-- start of SOURCE DATA --
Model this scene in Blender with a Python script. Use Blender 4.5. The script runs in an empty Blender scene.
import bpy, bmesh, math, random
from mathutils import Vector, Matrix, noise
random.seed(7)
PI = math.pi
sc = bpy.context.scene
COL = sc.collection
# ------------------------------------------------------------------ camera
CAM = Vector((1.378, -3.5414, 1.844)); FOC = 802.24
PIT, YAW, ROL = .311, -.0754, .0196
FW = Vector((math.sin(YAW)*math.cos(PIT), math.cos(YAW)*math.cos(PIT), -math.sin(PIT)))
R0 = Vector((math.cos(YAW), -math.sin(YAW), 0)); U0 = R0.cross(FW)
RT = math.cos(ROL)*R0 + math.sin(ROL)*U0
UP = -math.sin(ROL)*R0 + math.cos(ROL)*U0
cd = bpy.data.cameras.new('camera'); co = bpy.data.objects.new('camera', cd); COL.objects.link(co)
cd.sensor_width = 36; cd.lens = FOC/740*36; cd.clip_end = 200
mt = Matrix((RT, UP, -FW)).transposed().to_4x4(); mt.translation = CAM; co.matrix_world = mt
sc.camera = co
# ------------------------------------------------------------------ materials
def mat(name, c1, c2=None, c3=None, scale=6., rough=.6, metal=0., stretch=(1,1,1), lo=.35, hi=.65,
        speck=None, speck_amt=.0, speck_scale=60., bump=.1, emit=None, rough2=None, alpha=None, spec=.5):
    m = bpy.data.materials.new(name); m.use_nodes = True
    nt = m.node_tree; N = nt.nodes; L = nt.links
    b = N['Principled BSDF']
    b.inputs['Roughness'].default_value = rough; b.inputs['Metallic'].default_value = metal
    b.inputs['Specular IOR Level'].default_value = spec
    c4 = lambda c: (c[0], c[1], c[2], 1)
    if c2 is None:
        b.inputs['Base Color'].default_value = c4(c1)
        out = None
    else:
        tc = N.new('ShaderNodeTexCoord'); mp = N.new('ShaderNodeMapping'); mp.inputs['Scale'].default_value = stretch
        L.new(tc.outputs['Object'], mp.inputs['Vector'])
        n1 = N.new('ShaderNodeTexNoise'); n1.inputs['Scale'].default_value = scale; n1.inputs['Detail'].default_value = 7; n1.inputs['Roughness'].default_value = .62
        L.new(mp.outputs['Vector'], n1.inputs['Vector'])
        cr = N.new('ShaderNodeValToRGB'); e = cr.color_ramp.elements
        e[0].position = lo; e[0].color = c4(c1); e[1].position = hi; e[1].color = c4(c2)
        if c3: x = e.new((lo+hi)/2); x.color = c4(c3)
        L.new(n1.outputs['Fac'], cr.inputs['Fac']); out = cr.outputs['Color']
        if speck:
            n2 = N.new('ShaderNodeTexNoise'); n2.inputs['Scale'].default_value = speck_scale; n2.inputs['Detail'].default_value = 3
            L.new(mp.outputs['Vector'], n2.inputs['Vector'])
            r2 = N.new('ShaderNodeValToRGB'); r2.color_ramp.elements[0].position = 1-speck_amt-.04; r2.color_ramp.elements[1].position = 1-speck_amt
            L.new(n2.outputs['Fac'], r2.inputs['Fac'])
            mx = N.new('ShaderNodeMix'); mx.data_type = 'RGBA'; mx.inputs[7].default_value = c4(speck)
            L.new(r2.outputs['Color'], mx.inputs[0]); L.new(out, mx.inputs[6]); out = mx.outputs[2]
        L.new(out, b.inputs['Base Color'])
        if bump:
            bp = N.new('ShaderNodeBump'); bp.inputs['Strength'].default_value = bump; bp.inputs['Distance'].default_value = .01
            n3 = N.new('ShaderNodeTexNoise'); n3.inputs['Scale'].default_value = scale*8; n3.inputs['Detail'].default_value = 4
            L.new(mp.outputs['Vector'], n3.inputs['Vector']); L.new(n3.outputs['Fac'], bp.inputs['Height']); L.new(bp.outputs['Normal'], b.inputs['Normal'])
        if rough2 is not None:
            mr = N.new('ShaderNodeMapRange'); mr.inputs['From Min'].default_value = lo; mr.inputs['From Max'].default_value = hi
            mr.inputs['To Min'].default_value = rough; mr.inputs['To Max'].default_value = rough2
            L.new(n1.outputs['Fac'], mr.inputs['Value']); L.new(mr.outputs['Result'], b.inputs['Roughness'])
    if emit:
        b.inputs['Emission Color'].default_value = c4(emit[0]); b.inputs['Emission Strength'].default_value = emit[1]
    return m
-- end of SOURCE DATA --
# TASK:
Among the lines of the material, find those that hold the word "scene" and copy them.

# TASK RESPONSE:
Model this scene in Blender with a Python script. Use Blender 4.5. The script runs in an empty Blender scene.
sc = bpy.context.scene